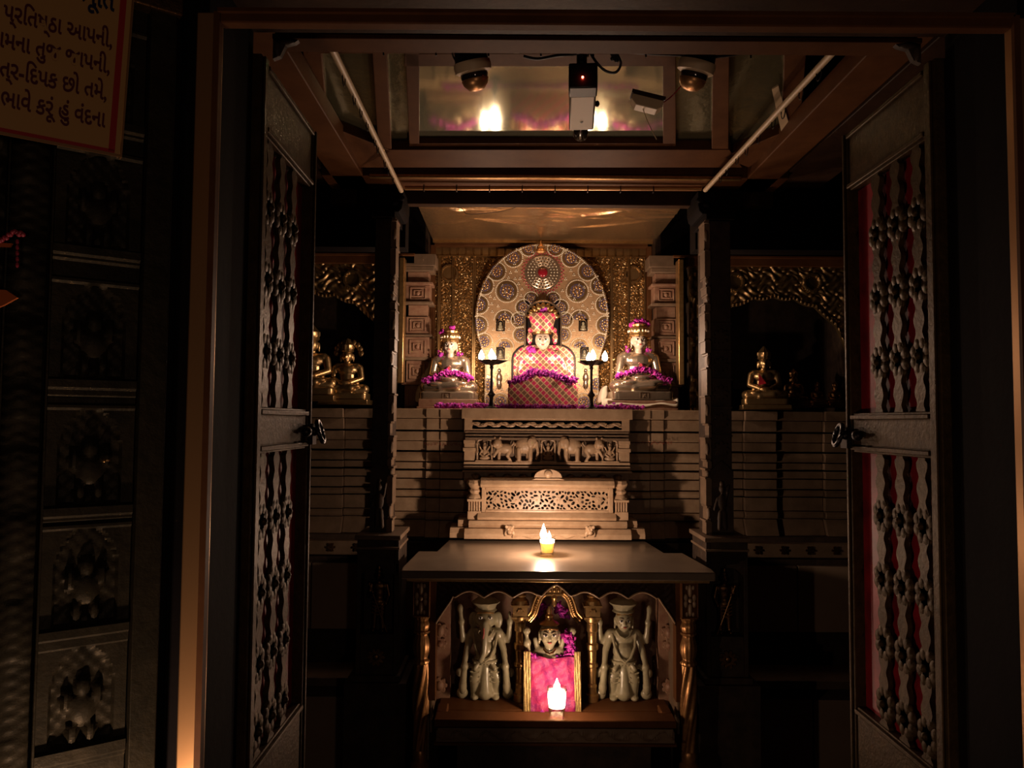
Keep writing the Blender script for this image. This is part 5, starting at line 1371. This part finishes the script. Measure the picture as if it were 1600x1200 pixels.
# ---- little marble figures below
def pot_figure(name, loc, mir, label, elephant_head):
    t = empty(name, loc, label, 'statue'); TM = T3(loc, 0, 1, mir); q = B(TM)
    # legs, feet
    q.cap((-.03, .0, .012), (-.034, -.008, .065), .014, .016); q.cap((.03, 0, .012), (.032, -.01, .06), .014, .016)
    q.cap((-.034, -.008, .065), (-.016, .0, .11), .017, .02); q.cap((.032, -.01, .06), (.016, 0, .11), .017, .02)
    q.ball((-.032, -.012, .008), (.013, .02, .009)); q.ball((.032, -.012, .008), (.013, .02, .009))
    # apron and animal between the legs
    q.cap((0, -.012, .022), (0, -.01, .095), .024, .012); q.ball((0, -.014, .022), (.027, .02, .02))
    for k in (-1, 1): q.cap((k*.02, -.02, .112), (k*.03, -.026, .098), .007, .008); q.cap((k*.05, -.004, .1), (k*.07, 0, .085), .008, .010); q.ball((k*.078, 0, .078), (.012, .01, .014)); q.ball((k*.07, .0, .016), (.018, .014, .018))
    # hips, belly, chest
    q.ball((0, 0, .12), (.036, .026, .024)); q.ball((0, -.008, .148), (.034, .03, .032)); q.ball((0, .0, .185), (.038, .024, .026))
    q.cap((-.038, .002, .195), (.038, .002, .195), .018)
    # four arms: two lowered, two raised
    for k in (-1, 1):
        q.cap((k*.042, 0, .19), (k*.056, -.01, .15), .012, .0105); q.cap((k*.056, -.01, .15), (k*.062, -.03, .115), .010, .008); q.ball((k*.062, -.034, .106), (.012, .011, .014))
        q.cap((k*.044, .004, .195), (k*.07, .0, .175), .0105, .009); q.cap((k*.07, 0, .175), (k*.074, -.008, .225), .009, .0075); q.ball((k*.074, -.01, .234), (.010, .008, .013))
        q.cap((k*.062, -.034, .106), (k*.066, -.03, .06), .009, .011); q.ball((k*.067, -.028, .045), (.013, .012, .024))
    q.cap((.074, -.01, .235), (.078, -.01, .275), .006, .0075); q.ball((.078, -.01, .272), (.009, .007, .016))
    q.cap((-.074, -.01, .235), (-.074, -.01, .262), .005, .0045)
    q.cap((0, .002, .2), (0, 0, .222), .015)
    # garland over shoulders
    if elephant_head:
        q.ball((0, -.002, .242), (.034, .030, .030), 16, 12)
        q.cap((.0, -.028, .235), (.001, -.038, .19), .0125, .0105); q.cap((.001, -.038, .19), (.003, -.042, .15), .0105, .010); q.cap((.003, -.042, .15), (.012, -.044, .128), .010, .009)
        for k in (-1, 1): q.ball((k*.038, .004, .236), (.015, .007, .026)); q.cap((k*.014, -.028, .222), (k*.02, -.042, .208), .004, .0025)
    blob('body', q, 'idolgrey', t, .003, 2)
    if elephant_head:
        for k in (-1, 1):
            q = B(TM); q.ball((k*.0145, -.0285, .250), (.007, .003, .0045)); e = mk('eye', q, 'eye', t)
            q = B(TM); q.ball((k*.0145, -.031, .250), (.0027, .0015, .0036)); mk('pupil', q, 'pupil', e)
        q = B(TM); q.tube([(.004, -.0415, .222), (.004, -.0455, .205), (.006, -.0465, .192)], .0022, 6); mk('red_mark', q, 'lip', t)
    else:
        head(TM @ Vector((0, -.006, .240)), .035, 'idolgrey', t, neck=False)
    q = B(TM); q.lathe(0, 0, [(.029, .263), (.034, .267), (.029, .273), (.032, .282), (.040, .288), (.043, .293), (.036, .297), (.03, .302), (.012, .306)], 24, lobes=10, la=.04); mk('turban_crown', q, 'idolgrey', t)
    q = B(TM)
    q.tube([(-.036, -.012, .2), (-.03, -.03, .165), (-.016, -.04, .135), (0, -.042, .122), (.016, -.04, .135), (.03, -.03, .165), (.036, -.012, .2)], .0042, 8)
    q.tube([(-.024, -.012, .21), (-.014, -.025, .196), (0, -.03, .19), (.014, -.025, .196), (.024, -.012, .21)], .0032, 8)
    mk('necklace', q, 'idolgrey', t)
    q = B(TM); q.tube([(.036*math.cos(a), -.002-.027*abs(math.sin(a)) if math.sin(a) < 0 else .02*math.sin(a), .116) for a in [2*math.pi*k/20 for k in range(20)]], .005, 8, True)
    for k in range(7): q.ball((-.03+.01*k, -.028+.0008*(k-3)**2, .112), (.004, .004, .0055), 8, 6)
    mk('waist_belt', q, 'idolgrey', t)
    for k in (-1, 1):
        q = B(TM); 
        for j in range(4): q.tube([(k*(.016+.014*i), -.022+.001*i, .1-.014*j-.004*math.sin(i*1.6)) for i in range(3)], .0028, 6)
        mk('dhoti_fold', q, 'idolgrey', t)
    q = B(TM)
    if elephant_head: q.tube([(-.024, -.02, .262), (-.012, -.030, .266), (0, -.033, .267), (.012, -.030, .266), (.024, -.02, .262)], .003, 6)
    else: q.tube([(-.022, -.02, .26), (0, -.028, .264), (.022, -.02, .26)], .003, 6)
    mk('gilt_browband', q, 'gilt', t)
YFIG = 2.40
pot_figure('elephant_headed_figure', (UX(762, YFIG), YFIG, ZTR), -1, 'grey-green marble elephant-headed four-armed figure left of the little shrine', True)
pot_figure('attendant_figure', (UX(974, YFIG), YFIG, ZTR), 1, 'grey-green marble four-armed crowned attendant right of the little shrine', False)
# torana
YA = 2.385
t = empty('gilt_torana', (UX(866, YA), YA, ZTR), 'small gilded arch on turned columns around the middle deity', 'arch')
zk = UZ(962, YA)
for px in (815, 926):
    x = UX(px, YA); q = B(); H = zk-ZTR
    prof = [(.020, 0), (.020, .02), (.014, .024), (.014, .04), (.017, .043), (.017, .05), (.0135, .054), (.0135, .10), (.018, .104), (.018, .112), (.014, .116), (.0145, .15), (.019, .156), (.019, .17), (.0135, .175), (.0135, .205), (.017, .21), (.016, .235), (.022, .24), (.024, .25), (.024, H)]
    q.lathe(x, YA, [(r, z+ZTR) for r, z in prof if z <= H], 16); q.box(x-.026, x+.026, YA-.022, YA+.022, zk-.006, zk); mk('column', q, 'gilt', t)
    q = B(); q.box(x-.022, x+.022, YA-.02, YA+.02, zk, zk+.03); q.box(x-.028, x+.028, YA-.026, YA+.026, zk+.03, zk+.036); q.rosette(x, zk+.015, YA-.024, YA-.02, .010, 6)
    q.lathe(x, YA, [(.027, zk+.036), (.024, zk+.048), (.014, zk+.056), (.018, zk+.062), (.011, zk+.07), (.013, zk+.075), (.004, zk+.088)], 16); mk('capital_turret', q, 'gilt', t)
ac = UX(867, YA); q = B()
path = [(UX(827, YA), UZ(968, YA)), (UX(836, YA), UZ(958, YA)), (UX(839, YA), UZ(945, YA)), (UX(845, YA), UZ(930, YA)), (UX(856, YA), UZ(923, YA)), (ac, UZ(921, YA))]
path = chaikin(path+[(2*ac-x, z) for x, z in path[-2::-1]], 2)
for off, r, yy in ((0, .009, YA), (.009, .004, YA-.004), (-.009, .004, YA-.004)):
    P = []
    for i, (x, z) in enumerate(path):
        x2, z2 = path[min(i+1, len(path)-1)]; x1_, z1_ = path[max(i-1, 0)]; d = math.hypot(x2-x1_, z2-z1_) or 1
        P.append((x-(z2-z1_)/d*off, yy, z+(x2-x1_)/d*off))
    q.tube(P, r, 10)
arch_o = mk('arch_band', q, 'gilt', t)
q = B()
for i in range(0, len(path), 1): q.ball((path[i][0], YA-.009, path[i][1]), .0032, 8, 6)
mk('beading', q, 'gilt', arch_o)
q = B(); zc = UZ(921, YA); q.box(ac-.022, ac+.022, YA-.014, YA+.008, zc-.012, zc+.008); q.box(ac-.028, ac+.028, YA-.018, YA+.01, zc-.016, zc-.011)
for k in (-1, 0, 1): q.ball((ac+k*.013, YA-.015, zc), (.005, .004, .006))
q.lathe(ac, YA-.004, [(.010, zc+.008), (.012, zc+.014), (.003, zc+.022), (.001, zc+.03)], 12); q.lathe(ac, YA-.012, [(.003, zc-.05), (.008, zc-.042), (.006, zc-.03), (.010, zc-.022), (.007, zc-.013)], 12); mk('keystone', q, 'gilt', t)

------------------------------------

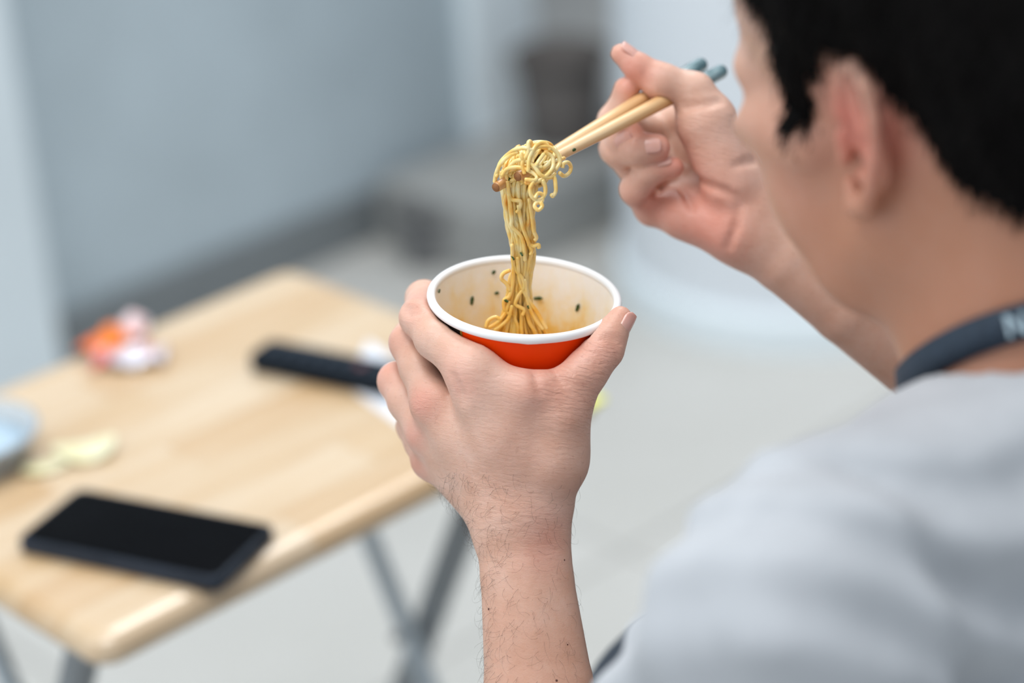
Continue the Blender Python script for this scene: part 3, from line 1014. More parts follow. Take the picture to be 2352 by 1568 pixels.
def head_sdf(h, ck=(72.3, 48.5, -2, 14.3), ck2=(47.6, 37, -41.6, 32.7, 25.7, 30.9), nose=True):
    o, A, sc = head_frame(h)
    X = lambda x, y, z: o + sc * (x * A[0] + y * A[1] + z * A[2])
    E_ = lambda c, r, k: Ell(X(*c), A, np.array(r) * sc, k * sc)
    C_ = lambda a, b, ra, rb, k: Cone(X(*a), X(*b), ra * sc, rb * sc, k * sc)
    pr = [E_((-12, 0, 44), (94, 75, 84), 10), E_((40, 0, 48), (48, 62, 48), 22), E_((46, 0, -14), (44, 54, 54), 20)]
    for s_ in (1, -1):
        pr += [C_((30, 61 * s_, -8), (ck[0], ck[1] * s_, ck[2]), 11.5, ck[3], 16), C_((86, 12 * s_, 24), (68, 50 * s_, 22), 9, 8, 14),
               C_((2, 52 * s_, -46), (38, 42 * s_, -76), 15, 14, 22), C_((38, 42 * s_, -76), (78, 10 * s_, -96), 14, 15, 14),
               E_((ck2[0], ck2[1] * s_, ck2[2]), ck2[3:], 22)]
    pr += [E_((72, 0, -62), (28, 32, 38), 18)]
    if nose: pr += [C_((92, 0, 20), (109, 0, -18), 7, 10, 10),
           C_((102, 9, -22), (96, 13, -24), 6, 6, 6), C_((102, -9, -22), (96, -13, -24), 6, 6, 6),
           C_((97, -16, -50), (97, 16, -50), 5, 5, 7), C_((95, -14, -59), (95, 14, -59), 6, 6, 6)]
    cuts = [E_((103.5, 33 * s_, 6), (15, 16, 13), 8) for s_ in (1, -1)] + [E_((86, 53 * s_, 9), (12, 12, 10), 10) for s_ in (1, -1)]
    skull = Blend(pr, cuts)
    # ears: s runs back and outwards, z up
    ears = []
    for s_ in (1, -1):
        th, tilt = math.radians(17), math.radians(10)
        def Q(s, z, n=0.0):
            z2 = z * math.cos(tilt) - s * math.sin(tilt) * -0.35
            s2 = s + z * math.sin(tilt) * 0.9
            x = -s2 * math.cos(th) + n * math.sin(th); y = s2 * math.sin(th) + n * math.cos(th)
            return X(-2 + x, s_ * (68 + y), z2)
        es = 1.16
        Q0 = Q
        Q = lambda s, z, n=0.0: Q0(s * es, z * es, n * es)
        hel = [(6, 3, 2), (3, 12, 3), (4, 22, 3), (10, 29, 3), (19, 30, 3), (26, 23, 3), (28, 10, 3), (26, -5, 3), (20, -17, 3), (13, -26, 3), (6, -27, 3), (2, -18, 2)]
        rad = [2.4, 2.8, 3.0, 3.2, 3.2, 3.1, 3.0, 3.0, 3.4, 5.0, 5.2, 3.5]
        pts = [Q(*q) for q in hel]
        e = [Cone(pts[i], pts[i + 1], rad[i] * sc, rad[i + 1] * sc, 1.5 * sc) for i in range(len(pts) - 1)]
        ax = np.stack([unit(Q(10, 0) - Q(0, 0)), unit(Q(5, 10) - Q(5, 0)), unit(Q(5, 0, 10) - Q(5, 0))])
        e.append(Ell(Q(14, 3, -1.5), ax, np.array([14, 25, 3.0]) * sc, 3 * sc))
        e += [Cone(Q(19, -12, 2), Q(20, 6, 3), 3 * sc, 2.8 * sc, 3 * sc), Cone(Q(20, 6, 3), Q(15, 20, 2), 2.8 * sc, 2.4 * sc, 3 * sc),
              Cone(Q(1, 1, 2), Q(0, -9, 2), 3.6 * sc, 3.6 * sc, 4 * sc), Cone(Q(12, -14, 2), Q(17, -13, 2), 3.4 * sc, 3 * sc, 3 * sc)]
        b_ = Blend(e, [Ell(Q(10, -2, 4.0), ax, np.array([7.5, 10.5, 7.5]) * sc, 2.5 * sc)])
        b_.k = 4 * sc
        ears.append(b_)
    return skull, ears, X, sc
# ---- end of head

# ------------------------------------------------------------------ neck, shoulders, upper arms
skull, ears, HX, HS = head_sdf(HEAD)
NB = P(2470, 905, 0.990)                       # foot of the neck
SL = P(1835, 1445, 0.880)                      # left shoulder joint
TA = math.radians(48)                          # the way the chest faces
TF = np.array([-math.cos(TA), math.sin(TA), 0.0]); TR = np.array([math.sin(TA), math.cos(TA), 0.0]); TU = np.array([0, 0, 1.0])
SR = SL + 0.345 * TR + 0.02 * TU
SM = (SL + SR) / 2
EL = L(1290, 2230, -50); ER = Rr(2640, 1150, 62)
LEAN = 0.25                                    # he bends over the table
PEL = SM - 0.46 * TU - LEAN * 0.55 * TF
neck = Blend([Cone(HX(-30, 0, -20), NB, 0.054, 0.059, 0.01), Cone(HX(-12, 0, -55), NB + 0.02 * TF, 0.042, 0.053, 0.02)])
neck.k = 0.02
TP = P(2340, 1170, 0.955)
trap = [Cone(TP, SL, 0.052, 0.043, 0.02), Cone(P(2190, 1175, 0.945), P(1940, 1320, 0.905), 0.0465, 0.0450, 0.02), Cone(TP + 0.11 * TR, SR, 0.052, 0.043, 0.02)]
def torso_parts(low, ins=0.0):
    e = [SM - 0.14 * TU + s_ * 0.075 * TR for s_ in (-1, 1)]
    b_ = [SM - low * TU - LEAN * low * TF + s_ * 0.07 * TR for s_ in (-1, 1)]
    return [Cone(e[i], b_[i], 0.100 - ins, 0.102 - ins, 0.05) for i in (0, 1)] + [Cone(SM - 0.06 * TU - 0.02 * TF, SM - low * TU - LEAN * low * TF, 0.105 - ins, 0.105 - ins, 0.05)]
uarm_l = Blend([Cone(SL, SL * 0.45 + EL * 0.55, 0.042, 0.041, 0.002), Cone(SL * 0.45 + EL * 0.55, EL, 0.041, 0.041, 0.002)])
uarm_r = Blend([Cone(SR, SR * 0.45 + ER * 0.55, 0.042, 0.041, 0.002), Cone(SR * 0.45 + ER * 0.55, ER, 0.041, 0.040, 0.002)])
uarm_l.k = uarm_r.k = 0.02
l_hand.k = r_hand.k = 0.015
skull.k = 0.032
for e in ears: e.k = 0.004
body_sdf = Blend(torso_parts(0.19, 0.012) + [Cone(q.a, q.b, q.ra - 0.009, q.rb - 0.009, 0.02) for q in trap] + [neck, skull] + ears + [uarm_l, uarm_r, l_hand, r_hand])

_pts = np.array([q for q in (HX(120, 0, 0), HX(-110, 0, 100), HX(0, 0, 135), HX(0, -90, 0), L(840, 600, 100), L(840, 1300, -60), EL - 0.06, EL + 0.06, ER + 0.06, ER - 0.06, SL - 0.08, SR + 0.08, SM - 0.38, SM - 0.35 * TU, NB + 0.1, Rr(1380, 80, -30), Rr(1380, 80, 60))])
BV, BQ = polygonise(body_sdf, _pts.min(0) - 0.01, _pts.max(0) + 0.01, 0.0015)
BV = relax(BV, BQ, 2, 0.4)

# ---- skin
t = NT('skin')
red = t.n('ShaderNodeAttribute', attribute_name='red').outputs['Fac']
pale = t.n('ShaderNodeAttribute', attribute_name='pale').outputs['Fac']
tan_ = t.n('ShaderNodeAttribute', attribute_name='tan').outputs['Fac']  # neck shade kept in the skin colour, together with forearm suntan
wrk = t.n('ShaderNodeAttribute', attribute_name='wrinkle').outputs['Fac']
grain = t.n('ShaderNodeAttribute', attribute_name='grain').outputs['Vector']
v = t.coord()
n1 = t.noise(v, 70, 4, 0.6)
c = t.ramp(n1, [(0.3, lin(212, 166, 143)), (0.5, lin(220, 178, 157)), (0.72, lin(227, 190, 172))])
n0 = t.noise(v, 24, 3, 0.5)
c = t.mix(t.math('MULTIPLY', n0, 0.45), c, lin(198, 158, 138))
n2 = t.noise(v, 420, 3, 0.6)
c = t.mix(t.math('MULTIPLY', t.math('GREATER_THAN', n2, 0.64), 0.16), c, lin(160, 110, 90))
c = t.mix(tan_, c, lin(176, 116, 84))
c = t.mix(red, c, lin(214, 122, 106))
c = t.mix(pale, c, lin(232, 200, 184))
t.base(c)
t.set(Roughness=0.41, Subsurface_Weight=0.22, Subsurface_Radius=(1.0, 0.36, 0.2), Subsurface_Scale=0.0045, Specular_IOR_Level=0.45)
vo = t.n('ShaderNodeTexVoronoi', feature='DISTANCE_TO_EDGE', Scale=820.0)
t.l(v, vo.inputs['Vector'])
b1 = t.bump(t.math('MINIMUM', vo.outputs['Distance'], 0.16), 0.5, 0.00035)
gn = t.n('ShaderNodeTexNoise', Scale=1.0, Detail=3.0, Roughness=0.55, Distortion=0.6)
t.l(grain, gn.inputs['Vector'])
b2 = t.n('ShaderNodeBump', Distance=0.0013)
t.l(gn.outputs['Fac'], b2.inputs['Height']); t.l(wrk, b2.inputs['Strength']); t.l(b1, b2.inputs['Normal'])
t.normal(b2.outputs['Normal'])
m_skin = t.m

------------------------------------

**SHORT TASK**.
List each line of the entries that holds the string "pixels".

**COMPLETE RESPONSE**.
Keep writing the Blender script for this image. This is part 5, starting at line 1371. This part finishes the script. Measure the picture as if it were 1600x1200 pixels.
Continue the Blender Python script for this scene: part 3, from line 1014. More parts follow. Take the picture to be 2352 by 1568 pixels.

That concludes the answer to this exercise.